* **Source material**

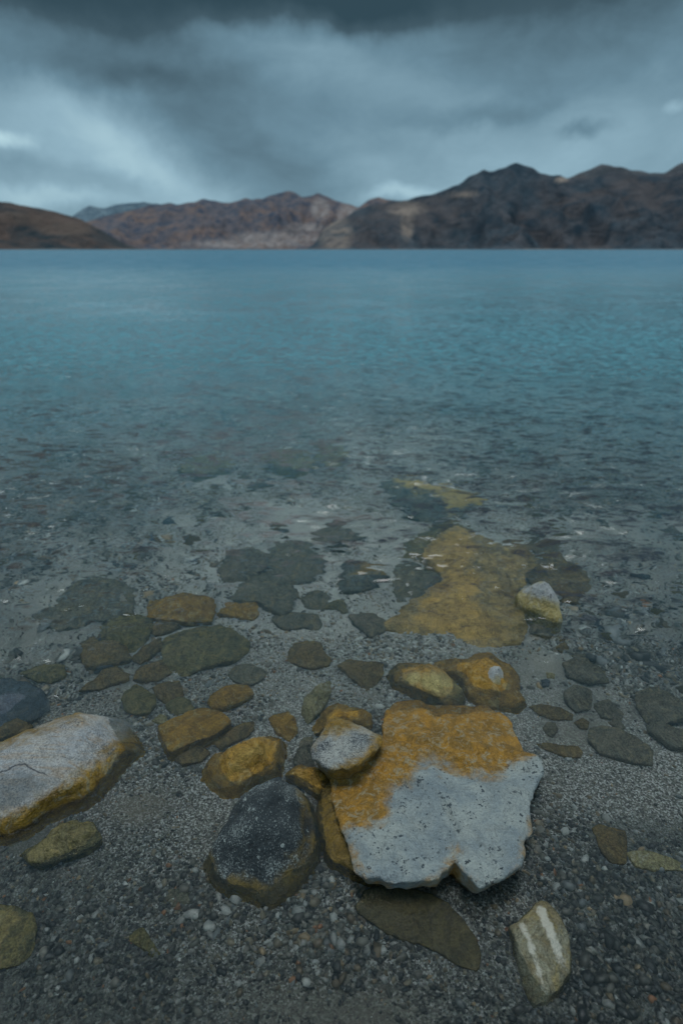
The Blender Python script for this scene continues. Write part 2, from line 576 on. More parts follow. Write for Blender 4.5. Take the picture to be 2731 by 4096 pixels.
ridge('mountain', [(700, 572), (722, 560), (740, 530), (765, 510), (790, 500), (820, 482), (850, 470), (900, 462), (935, 459), (960, 452), (1010, 441),
                   (1035, 432), (1050, 424), (1080, 405), (1108, 391), (1120, 394), (1135, 392), (1150, 386), (1168, 379),
                   (1184, 375), (1212, 382), (1240, 394), (1280, 403), (1312, 412), (1360, 408), (1400, 396), (1450, 398), (1490, 404),
                   (1520, 402), (1568, 392), (1640, 360), (1760, 360), (1900, 400), (2100, 560)],
      3600, 5200, 6500, mm_r, 0.40, 0.0022, 1.0,
      fans=[(935, 480, 45, 14), (935, 510, 16, 40), (1290, 412, 16, 5), (1060, 446, 36, 5), (770, 540, 40, 40)])
ridge('hill', [(-420, 520), (-250, 430), (-120, 440), (0, 463), (30, 467), (60, 471), (120, 484), (160, 495), (185, 503), (210, 516), (235, 530),
               (262, 546), (290, 561), (320, 571)], 3000, 3900, 4800, mm_l, 0.28, 0.0026,
      fans=[(150, 520, 60, 18), (60, 500, 60, 12)])

# narrow pale beach along the far shore
m_sh, nt, b = new_mat('far_shore_sand')
tcn = N(nt, 'ShaderNodeTexCoord')
ns = noise_tex(nt, tcn.outputs['Object'], 0.01, 4)
nt.links.new(ramp(nt, ns.outputs[0], [(.40, (.085, .080, .080)), (.72, (.21, .18, .155))]), b.inputs['Base Color'])
b.inputs['Roughness'].default_value = 1
v, f = [], []
AA = np.linspace(-1.0, 1.0, 240)
for a in AA:
    r0 = 2900 if a < -0.27 else 2900 + 600 * min(1, (a + 0.27) / 0.1)
    r0 *= 1 + 0.02 * mn.noise(Vector((a * 12, 1, 2)))
    hh = 1.5 + 5.0 * max(0, mn.noise(Vector((a * 15, 4, 2))) + 0.1)
    for r, z in ((r0, -3), (r0 + 30, hh), (r0 + 500, hh + 1), (r0 + 520, -3)):
        v.append((math.sin(a) * r, math.cos(a) * r, z))
fcs = []
for i in range(len(AA) - 1):
    for j in range(3):
        q = i * 4 + j
        fcs.append((q, q + 4, q + 5, q + 1))
mesh_obj('far_shore', v, fcs, m_sh, kind='structure')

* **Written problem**
Reproduce each line word for word and drop the pictures.

* **Finished exercise**
The Blender Python script for this scene continues. Write part 2, from line 576 on. More parts follow. Write for Blender 4.5. Take the picture to be 2731 by 4096 pixels.
ridge('mountain', [(700, 572), (722, 560), (740, 530), (765, 510), (790, 500), (820, 482), (850, 470), (900, 462), (935, 459), (960, 452), (1010, 441),
                   (1035, 432), (1050, 424), (1080, 405), (1108, 391), (1120, 394), (1135, 392), (1150, 386), (1168, 379),
                   (1184, 375), (1212, 382), (1240, 394), (1280, 403), (1312, 412), (1360, 408), (1400, 396), (1450, 398), (1490, 404),
                   (1520, 402), (1568, 392), (1640, 360), (1760, 360), (1900, 400), (2100, 560)],
      3600, 5200, 6500, mm_r, 0.40, 0.0022, 1.0,
      fans=[(935, 480, 45, 14), (935, 510, 16, 40), (1290, 412, 16, 5), (1060, 446, 36, 5), (770, 540, 40, 40)])
ridge('hill', [(-420, 520), (-250, 430), (-120, 440), (0, 463), (30, 467), (60, 471), (120, 484), (160, 495), (185, 503), (210, 516), (235, 530),
               (262, 546), (290, 561), (320, 571)], 3000, 3900, 4800, mm_l, 0.28, 0.0026,
      fans=[(150, 520, 60, 18), (60, 500, 60, 12)])

# narrow pale beach along the far shore
m_sh, nt, b = new_mat('far_shore_sand')
tcn = N(nt, 'ShaderNodeTexCoord')
ns = noise_tex(nt, tcn.outputs['Object'], 0.01, 4)
nt.links.new(ramp(nt, ns.outputs[0], [(.40, (.085, .080, .080)), (.72, (.21, .18, .155))]), b.inputs['Base Color'])
b.inputs['Roughness'].default_value = 1
v, f = [], []
AA = np.linspace(-1.0, 1.0, 240)
for a in AA:
    r0 = 2900 if a < -0.27 else 2900 + 600 * min(1, (a + 0.27) / 0.1)
    r0 *= 1 + 0.02 * mn.noise(Vector((a * 12, 1, 2)))
    hh = 1.5 + 5.0 * max(0, mn.noise(Vector((a * 15, 4, 2))) + 0.1)
    for r, z in ((r0, -3), (r0 + 30, hh), (r0 + 500, hh + 1), (r0 + 520, -3)):
        v.append((math.sin(a) * r, math.cos(a) * r, z))
fcs = []
for i in range(len(AA) - 1):
    for j in range(3):
        q = i * 4 + j
        fcs.append((q, q + 4, q + 5, q + 1))
mesh_obj('far_shore', v, fcs, m_sh, kind='structure')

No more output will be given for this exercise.